→ Data provided
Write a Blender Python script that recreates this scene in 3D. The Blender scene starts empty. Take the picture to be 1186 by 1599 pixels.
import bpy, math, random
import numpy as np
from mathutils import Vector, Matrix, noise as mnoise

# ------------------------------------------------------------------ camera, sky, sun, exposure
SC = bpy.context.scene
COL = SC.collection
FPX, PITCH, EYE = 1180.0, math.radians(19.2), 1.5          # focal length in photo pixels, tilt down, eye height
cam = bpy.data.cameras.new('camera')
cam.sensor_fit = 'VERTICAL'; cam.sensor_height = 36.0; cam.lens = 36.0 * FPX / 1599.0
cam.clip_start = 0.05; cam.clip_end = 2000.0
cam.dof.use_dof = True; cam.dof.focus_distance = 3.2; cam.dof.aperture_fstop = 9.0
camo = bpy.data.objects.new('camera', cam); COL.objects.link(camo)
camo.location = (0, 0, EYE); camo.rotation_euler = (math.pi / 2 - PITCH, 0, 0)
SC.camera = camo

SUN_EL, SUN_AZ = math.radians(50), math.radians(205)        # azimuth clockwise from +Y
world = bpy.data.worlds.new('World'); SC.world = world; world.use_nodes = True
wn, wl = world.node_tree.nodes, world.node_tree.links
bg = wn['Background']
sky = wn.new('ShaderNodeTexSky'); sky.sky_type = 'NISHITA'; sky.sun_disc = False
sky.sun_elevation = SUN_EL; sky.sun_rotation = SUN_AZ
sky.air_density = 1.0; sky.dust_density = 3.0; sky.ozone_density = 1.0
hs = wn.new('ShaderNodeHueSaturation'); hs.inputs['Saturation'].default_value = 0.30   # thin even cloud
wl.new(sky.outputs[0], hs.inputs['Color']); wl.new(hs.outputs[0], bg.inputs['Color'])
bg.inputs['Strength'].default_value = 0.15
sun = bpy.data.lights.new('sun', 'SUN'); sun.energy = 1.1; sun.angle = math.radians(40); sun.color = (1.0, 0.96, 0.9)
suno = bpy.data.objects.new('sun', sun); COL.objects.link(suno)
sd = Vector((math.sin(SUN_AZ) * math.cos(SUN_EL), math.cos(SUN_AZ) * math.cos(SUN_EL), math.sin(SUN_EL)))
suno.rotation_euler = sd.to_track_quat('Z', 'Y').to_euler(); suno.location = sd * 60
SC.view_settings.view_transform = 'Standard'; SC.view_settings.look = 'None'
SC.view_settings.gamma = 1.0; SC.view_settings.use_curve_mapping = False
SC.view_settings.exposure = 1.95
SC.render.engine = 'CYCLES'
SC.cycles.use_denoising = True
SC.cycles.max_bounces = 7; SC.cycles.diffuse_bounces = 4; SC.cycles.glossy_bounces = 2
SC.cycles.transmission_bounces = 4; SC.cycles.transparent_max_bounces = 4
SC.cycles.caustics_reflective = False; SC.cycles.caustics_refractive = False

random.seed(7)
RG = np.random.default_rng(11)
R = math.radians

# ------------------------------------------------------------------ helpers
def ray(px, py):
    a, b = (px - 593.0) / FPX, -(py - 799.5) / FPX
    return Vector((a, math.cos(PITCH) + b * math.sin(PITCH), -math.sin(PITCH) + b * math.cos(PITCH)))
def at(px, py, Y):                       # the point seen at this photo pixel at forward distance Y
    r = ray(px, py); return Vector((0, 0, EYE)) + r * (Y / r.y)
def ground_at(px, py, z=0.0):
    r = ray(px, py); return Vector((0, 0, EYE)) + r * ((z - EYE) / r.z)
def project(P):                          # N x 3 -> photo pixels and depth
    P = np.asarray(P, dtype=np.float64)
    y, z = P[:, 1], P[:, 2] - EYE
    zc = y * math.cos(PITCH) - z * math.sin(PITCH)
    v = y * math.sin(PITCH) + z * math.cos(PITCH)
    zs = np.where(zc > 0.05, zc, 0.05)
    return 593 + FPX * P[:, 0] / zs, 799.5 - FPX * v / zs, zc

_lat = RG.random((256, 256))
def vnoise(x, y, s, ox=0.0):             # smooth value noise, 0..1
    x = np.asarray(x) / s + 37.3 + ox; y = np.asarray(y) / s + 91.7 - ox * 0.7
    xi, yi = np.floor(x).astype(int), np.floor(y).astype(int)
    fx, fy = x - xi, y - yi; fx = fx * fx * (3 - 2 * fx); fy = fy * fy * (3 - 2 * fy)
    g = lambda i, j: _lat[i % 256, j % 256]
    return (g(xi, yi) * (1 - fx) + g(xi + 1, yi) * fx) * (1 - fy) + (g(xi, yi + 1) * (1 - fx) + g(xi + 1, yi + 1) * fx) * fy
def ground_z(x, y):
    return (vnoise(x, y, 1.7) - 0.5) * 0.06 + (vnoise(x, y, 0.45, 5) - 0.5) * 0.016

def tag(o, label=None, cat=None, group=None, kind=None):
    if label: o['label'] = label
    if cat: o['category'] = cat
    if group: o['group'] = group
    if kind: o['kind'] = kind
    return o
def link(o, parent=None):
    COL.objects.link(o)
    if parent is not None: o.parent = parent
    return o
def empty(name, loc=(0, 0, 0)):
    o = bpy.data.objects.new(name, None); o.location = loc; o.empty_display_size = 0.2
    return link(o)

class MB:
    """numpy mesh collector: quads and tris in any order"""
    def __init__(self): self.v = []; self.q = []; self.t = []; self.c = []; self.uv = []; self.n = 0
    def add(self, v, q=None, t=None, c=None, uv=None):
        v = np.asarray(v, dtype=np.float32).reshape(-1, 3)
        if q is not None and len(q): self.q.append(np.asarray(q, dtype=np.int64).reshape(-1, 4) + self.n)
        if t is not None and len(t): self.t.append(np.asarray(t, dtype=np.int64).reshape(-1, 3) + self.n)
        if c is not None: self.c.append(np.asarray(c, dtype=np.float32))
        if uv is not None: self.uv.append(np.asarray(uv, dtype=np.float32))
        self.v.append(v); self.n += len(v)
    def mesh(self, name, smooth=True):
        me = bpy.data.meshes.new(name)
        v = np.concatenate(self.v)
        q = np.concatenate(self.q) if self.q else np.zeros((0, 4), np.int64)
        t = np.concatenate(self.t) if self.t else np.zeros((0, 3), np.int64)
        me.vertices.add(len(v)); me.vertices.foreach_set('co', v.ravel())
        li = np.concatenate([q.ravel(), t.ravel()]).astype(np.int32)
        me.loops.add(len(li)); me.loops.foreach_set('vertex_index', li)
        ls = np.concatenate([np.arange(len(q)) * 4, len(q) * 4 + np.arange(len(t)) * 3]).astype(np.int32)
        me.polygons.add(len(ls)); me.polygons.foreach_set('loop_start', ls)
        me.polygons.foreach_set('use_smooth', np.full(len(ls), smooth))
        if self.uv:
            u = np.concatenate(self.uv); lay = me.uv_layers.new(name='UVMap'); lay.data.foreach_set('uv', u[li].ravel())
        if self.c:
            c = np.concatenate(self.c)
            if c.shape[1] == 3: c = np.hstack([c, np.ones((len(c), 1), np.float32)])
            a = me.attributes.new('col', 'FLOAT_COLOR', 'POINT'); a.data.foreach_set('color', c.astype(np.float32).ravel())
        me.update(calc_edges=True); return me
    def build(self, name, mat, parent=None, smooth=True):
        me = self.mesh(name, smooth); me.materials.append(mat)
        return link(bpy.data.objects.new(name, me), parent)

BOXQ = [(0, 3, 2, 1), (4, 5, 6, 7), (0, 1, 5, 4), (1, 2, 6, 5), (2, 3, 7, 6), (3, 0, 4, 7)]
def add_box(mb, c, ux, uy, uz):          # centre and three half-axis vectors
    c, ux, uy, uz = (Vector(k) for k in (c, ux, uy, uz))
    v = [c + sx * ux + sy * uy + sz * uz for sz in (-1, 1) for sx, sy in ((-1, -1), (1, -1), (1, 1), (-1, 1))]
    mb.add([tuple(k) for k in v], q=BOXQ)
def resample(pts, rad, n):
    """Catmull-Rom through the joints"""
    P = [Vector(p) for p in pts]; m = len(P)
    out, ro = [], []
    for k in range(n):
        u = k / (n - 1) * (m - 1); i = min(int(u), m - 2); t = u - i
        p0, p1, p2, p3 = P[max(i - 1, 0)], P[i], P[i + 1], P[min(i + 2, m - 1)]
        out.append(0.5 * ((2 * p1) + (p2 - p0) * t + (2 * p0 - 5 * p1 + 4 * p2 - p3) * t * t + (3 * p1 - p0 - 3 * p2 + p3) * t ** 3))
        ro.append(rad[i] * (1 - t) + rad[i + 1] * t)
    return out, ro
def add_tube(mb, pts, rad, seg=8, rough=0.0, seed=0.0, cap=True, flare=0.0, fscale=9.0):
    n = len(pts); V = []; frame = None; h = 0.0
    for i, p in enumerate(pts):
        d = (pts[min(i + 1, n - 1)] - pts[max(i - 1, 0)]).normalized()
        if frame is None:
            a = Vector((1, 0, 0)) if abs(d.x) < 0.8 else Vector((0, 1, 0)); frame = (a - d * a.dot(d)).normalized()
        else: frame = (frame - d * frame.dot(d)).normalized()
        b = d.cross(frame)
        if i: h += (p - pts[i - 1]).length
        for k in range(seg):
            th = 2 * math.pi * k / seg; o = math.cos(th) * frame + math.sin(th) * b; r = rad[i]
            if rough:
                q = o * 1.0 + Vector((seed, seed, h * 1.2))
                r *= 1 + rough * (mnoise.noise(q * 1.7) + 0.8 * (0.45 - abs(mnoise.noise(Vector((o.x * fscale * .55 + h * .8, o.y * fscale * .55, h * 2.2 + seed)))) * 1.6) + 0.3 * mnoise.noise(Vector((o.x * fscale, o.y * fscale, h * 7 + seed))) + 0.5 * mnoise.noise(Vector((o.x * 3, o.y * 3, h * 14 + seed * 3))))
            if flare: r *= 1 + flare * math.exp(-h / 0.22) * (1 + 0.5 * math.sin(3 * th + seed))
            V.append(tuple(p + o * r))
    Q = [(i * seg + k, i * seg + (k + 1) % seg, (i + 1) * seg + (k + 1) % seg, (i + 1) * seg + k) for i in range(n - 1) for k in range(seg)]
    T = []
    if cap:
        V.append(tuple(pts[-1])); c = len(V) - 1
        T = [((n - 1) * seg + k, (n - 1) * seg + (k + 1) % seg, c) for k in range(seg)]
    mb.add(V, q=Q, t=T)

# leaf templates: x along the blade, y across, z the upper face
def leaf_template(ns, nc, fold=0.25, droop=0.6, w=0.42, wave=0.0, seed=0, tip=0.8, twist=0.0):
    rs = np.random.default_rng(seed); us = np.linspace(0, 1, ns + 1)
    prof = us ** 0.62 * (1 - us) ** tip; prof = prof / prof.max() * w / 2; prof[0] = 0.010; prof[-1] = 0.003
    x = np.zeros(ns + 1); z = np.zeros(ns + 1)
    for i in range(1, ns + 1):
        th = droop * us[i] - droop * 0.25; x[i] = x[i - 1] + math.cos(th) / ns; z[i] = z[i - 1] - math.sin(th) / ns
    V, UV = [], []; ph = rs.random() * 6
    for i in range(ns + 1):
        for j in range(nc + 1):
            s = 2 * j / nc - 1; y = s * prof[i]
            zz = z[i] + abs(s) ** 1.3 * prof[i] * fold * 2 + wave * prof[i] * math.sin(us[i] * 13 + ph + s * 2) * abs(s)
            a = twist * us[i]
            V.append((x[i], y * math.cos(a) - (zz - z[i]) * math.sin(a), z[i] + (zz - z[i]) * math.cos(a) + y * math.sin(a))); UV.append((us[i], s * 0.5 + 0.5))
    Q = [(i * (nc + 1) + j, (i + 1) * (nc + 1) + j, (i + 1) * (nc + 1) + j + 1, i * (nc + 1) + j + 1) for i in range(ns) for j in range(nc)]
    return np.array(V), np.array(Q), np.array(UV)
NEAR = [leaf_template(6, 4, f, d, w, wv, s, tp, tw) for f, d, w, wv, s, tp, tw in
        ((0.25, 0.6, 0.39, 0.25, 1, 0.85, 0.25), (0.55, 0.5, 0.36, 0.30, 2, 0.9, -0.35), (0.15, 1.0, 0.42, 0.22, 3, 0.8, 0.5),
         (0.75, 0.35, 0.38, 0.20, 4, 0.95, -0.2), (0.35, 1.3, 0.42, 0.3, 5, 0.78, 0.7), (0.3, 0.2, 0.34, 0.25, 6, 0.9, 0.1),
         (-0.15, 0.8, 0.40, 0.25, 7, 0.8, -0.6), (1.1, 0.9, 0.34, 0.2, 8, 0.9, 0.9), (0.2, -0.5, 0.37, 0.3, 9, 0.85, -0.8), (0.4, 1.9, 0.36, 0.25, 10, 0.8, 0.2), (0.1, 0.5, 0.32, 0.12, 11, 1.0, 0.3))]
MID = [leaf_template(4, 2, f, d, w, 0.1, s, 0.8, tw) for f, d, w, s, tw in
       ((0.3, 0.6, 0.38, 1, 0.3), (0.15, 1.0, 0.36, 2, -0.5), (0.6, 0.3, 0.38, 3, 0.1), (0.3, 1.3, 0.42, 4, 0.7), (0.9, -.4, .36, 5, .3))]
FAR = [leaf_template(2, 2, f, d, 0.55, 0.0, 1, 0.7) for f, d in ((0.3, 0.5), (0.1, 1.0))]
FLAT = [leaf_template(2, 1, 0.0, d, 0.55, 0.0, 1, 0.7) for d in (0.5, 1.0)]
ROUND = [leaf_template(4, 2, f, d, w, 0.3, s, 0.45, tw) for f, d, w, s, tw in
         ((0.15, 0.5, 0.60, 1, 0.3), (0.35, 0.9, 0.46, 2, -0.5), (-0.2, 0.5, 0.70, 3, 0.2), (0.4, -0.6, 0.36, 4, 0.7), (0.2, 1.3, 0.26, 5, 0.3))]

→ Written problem
Exactly repeat the lines running from the top of the listing to the line bearing "from mathutils import", both of those lines included, and only them.

→ Response to the task
Write a Blender Python script that recreates this scene in 3D. The Blender scene starts empty. Take the picture to be 1186 by 1599 pixels.
import bpy, math, random
import numpy as np
from mathutils import Vector, Matrix, noise as mnoise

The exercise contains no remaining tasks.